Se potesse, chi è morto nei campi di concentramento e di sterminio, chi è stato veramente vittima dell’odio umano, si rifiuterebbe di far parte di uno stato come quello israeliano. Uno stato nel quale uno degli ultimi ministri degli esteri, Avigdor Lieberman, proponeva di eliminare con un arsenale atomico gli arabi, di vietare i matrimoni misti ebrei-musulmani o la deportazione degli arabi dai confini israeliani. Uno stato che ha visto alla propria guida un uomo, Ariel Sharon, complice della strage di Sabra e Shatila, che il 16 dicembre 1982 l’Assemblea generale delle Nazioni Unite definì “un atto di genocidio” (risoluzione 37/123, sezione D). Uno stato che trucida donne e bambini con il fosforo bianco. Uno stato che si permette di espellere persone come Hedy Epstein, ebrea sopravvissuta all’olocausto. Uno stato il cui rappresentante principale sfila per le strade di Parigi in favore della libertà di espressione e nel solo mese di Luglio del 2014 ha ucciso 17 giornalisti provenienti da tutto il mondo sotto i bombardamenti nei quali sono morte 2000 persone, neanche a dirlo, la stragrande maggioranza civili e soprattutto bambini. Uno stato che, ogni qualvolta l’Esercito Arabo Siriano compie dei significativi progressi contro le bande di terroristi che stanno affliggendo il paese da 5 anni, interviene in favore di questi ultimi ed uccidendo con attacchi mirati gli esponenti più essenziali alla lotta al terrorismo. Uomini e ragazzi che affrontano la peste nera dell’Isis e dei suoi alleati sul campo. Faccia a faccia. Colpo su colpo. Un paese il cui primo ministro afferma che la volontà di Hitler non fosse quella di sterminare gli ebrei, ma di allontanarli, definendo il gran muftì Haj Amin al-Husseini il principale architetto della soluzione finale (pensate se una dichiarazione del genere fosse stata fatta dal Salvini o dall’esponente di Casa Pound di turno). E si potrebbe andare avanti per molto.
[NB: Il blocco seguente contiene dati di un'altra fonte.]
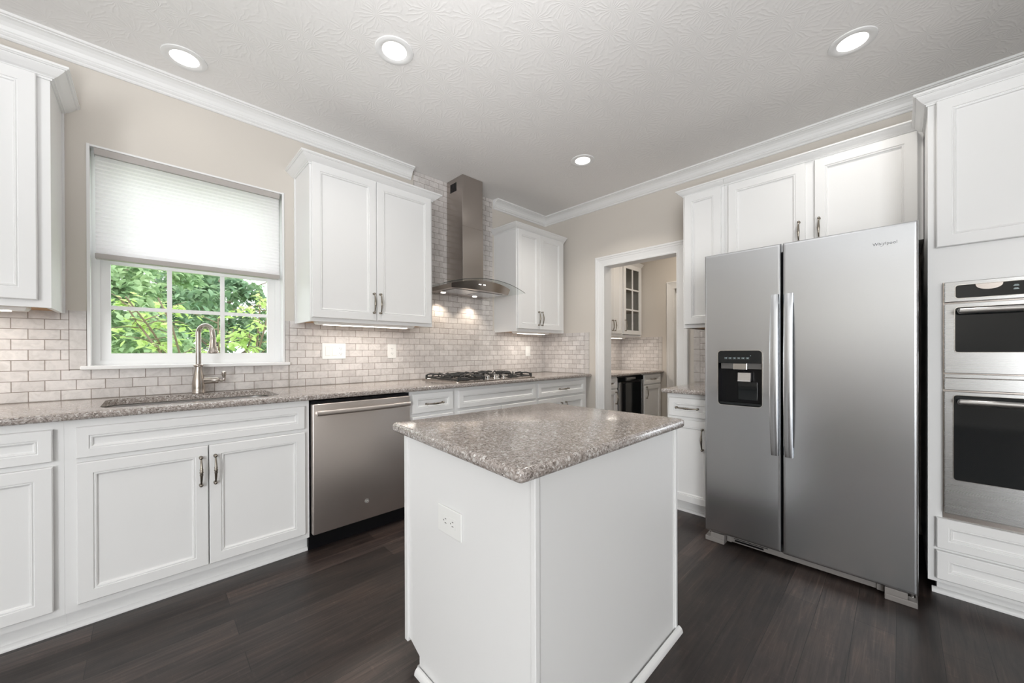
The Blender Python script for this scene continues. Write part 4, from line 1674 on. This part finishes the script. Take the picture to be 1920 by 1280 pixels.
# ------------------------------------------------------------------ wine cooler
wc = thing('wine_cooler', (0.87, -0.32, 0), 'black and stainless wine cooler under the pantry countertop', 'wine cooler')
mb = MB(LA)
mb.box(0.568, 1.176, 0.03, 0.60, 0.0005, 0.818, 0.004)
mb.build('case', M['black'], wc)
mb = MB(LA)
mb.slab_hole(R4(0.624, 1.122, 0.09, 0.752), R4(0.660, 1.095, 0.16, 0.735), lambda p, h: (p[0], h, p[1]), 0.601, 0.630)
dr = mb.build('door', M['black'], wc)
for a, c in ((0.582, 0.6235), (1.1225, 1.164)):
    mb = MB(LA)
    mb.box(a, c, 0.601, 0.634, 0.09, 0.752, 0.003)
    mb.build('door_stile', M['steel'], dr)
mb = MB(LA)
mb.box(0.660, 1.095, 0.604, 0.628, 0.16, 0.735)
mb.build('door_glass', M['blackglass'], dr)
mb = MB(LA)
mb.box(0.575, 1.170, 0.601, 0.628, 0.757, 0.812, 0.003)
pn = mb.build('control_panel', M['blackglass'], wc)
mb = MB(LA)
mb.box(0.76, 0.97, 0.6285, 0.630, 0.775, 0.800)
mb.build('display', M['sinksteel'], pn)


# ------------------------------------------------------------------ lamps
def can(x, y, label, power):
    t_ = thing('recessed_light', (x, y, CEIL), label, 'ceiling light', 'recessed ceiling lights')
    mb = MB()
    mb.lathe([(0.066, -0.0005), (0.095, -0.0005), (0.094, -0.005), (0.084, -0.008), (0.070, -0.007), (0.060, -0.003), (0.060, -0.0005)], (x, y, CEIL), 2, 36)
    mb.build('trim_ring', M['trim'], t_, smooth=40)
    mb = MB()
    mb.lathe([(0.002, -0.0006), (0.0605, -0.0006), (0.0605, -0.0035), (0.002, -0.0045)], (x, y, CEIL), 2, 28)
    mb.build('lens', M['lamp'], t_)
    l = bpy.data.lights.new('downlight', 'AREA')
    l.shape = 'DISK'
    l.size = 0.11
    l.energy = power
    l.color = (1.0, 0.95, 0.88)
    l.spread = math.radians(125)
    o = bpy.data.objects.new('downlight', l)
    COL.objects.link(o)
    o.location = (x, y, CEIL-0.012)
    adopt(o, t_)


can(-3.209, -0.278, 'round recessed ceiling light over the sink window', 0.1)
can(-2.437, -1.09, 'round recessed ceiling light at top centre, above the island end', 2)
can(-0.808, -2.735, 'round recessed ceiling light in front of the oven cabinet and refrigerator', 1.2)
can(-0.812, -1.108, 'small recessed ceiling light farthest back, near the cased opening', 4.5)


def undercab(T, u0, u1, d0, d1, z, label, power):
    t_ = thing('under_cabinet_light', T((u0+u1)/2, (d0+d1)/2, z), label, 'light fixture', 'under cabinet light bars')
    mb = MB(T)
    mb.loops([[(u0+i*0.6, d0+i, zz), (u1-i*0.6, d0+i, zz), (u1-i*0.6, d1-i, zz), (u0+i*0.6, d1-i, zz)] for i, zz in ((0, z-0.0005), (0, z-0.008), (0.012, z-0.022))])
    mb.build('housing', M['plastic'], t_)
    mb = MB(T)
    mb.box(u0+0.05, u1-0.05, d0+0.025, d1-0.025, z-0.0245, z-0.0225)
    mb.build('lens', M['warmlamp'], t_)
    l = bpy.data.lights.new('light_bar', 'AREA')
    l.shape = 'RECTANGLE'
    l.size, l.size_y = u1-u0-0.1, d1-d0-0.05
    l.energy = power
    l.color = (1.0, 0.93, 0.84)
    o = bpy.data.objects.new('light_bar', l)
    COL.objects.link(o)
    o.location = T((u0+u1)/2, (d0+d1)/2, z-0.027)
    adopt(o, t_)


UZ = 1.3205
undercab(LA, -4.35, -3.73, 0.18, 0.27, UZ, 'white light bar under the wall cabinet left of the window', 0.9)
undercab(LA, -2.56, -1.86, 0.18, 0.27, UZ, 'white light bar under the wall cabinet between window and hood', 0.9)
undercab(LA, -0.72, -0.24, 0.18, 0.27, UZ, 'white light bar under the wall cabinet in the corner', 0.8)
undercab(LA, 0.80, 1.34, 0.21, 0.29, 1.3115, 'small light bar under the pantry wall cabinet', 2.2)
# unseen warm lamp added to light the pantry, above the header
l = bpy.data.lights.new('pantry_fill', 'AREA')
l.shape = 'DISK'
l.size = 0.14
l.energy = 7
l.color = (1.0, 0.90, 0.78)
o = bpy.data.objects.new('pantry_fill', l)
COL.objects.link(o)
o.location = (1.0, -1.2, CEIL-0.01)

# ------------------------------------------------------------------ garden outside the window
mb = MB()
mb.box(-16, 12, 0.2, 26, -0.6, -0.5)
gd_ = struct(mb.build('ground', M['grass']))


def leaf_faces(bm, c, size, rng, droop=0.3):
    a = rng.uniform(0, 2*math.pi)
    t = Vector((math.cos(a), math.sin(a), rng.uniform(-0.9, 0.35))).normalized()
    up = Vector((rng.uniform(-0.5, 0.5), rng.uniform(-0.5, 0.5), 1.0))
    s = t.cross(up).normalized()
    nrm = s.cross(t)
    L, Wd = size, size*0.30
    P = [c, c+t*L*0.30+s*Wd*0.85-nrm*L*0.03, c+t*L*0.62+s*Wd*0.75-nrm*L*0.08, c+t*L-nrm*L*droop,
         c+t*L*0.62-s*Wd*0.75-nrm*L*0.08, c+t*L*0.30-s*Wd*0.85-nrm*L*0.03, c+t*L*0.5+nrm*L*0.03]
    v_ = [bm.verts.new(p) for p in P]
    for i in range(6):
        bm.faces.new((v_[6], v_[i], v_[(i+1) % 6]))


def mesh_from(bm, name, material, parent):
    me = bpy.data.meshes.new(name)
    bm.to_mesh(me)
    bm.free()
    me.materials.append(material)
    o = bpy.data.objects.new(name, me)
    COL.objects.link(o)
    adopt(o, parent)
    return o


def tree(name, x, y, h, rad, zc, nleaf, lsize, material, label, seed, trunk=0.12, base=-0.5):
    rng = random.Random(seed)
    t_ = thing(name, (x, y, base), label, 'tree')
    mb = MB()
    mb.tube([(x, y, base), (x+0.05, y, base+h*0.35), (x-0.05, y, base+h*0.7)], [trunk, trunk*0.7, trunk*0.3], 8)
    for k in range(7):
        a = k*2.4
        z0 = base+h*(0.25+0.06*k)
        mb.tube([(x, y, z0), (x+math.cos(a)*rad*0.4, y+math.sin(a)*rad*0.4, z0+0.5), (x+math.cos(a)*rad*0.8, y+math.sin(a)*rad*0.8, z0+0.8)], [trunk*0.35, trunk*0.2, trunk*0.06], 6)
    mb.build('trunk', M['bark'], t_)
    bm = bmesh.new()
    clumps = []
    for k in range(46):
        u = rng.uniform(-1, 1)
        a = rng.uniform(0, 2*math.pi)
        q = math.sqrt(1-u*u)
        r_ = rad*rng.uniform(0.45, 1.0)
        clumps.append((Vector((x+q*math.cos(a)*r_, y+q*math.sin(a)*r_, zc+u*r_*(h*0.42/rad))), rad*rng.uniform(0.18, 0.34)))
    for i in range(nleaf):
        c, cr = clumps[rng.randrange(len(clumps))]
        p = c+Vector((rng.uniform(-1.5, 1.5), rng.uniform(-1.5, 1.5), rng.uniform(-1, 1)))*cr*0.55
        leaf_faces(bm, p, lsize*rng.uniform(0.6, 1.3), rng)
    mesh_from(bm, 'foliage', material, t_)
    return t_


def sapling(x, y, spread, label, seed, material, nb, lsize, lean=0.0):
    rng = random.Random(seed)
    t_ = thing('sapling', (x, y, -0.5), label, 'tree')
    mb = MB()
    bm = bmesh.new()
    for s in range(nb):
        a = rng.uniform(-1.25, 1.25)*spread
        top = rng.uniform(1.2, 2.0)
        p0 = Vector((x+rng.uniform(-0.06, 0.06), y, -0.5))
        pts = []
        for k in range(9):
            f = k/8
            pts.append(p0+Vector((a*f**1.4+lean*f+rng.uniform(-0.02, 0.02), rng.uniform(-0.25, 0.25)*f, (top+0.5)*f)))
        mb.tube([tuple(p) for p in pts], [0.018*(1-0.8*k/8)+0.003 for k in range(9)], 6)
        for k in range(3, 9):
            for q in range(4):
                d = Vector((rng.uniform(-1, 1), rng.uniform(-0.8, 0.8), rng.uniform(-0.1, 0.5)))*0.30
                e0 = pts[k]+(pts[k-1]-pts[k])*rng.random()
                mb.tube([tuple(e0), tuple(e0+d*0.5+Vector((0, 0, 0.02))), tuple(e0+d)], [0.006, 0.004, 0.002], 5)
                for w_ in range(7):
                    leaf_faces(bm, e0+d*rng.uniform(0.35, 1.05)+Vector((rng.uniform(-.03, .03), rng.uniform(-.03, .03), rng.uniform(-.03, .03))), lsize*rng.uniform(0.6, 1.25), rng, 0.18)
    mb.build('branches', M['bark'], t_)
    mesh_from(bm, 'foliage', material, t_)
    return t_


sapling(-2.75, 1.9, 0.8, 'lime green sapling right outside the sink window', 3, M['leaf_lime'], 8, 0.085)
sapling(-1.7, 3.4, 0.9, 'pale twiggy sapling behind the right-hand window panes', 11, M['leaf_lime'], 8, 0.075)
tree('tree', -4.0, 5.2, 4.2, 1.3, 1.7, 7500, 0.13, M['leaf_green'], 'full green tree behind the left-hand window panes', 5)
tree('tree', -2.0, 9.2, 5.0, 1.6, 1.8, 6000, 0.20, M['leaf_dark'], 'dark green tree behind the middle window panes', 6)
tree('tree', 1.9, 12.6, 5.0, 1.9, 1.9, 3600, 0.16, M['leaf_green'], 'thin green tree at the right beyond the window', 8)
tree('tree', -6.4, 9.6, 5.0, 1.6, 2.0, 5000, 0.2, M['leaf_dark'], 'dark green tree farthest left beyond the window', 9)
tree('tree', -3.0, 15.0, 6.4, 2.3, 2.4, 6000, 0.30, M['leaf_dark'], 'tall dark green tree farthest back beyond the window', 10)
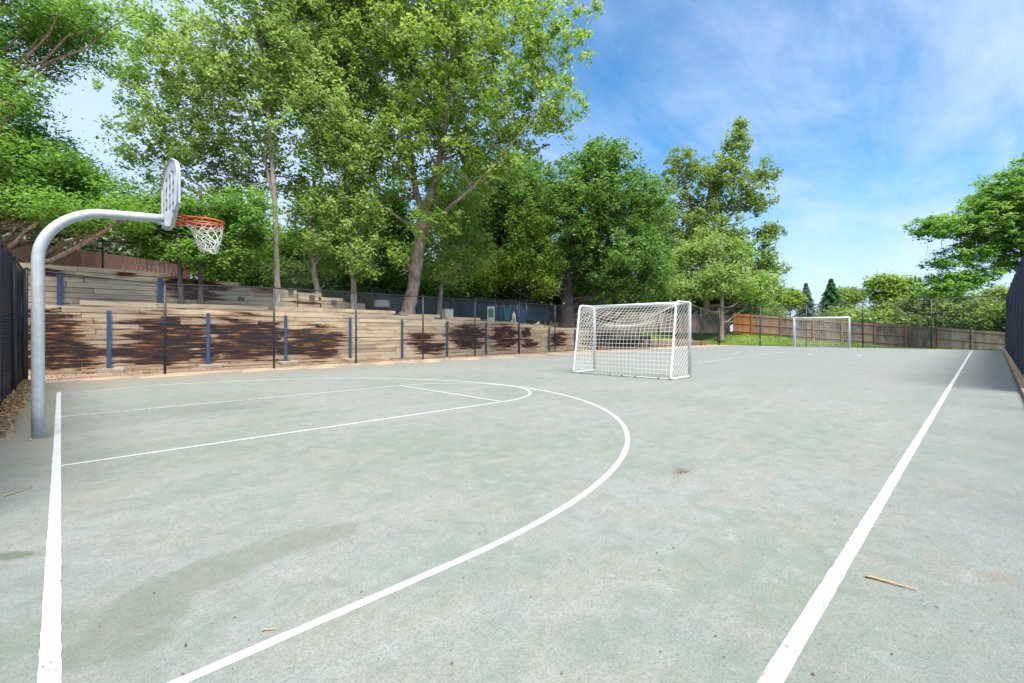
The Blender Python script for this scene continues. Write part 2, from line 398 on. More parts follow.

Chiunque abbia mantenuto un briciolo di onestà intellettuale dovrebbe rifiutare il messaggio di ipocrisia che si cela sotto questa ricorrenza ed informarsi su ciò che succede in questa delicata area del mondo, che è stata la culla della civiltà. E’ la conoscenza e l’essere coscienti che possono portare ad una mobilitazione, quanto meno d’opinione. Non è più tollerabile l’arroganza con la quale una tragedia che ha segnato le sorti del mondo contemporaneo venga così beceramente sfruttata, offendendo la sofferenza e la morte di quelle persone, che diventano loro malgrado un’arma ideologica. E’ dunque questa la questione che si deve porre al centro del dibattito. Come l’indifferenza ha permesso di arrivare all’olocausto, adesso sta perpetrando un massacro che non vede fine. Quale sia il ruolo dello stato d’Israele e dei suoi sostenitori, adesso. Quali le loro responsabilità. In che modo è possibile attivarsi per porre fine a questa tragedia. Più che giornata della memoria dovremmo denominarla giornata della riflessione. O dell’ipocrisia.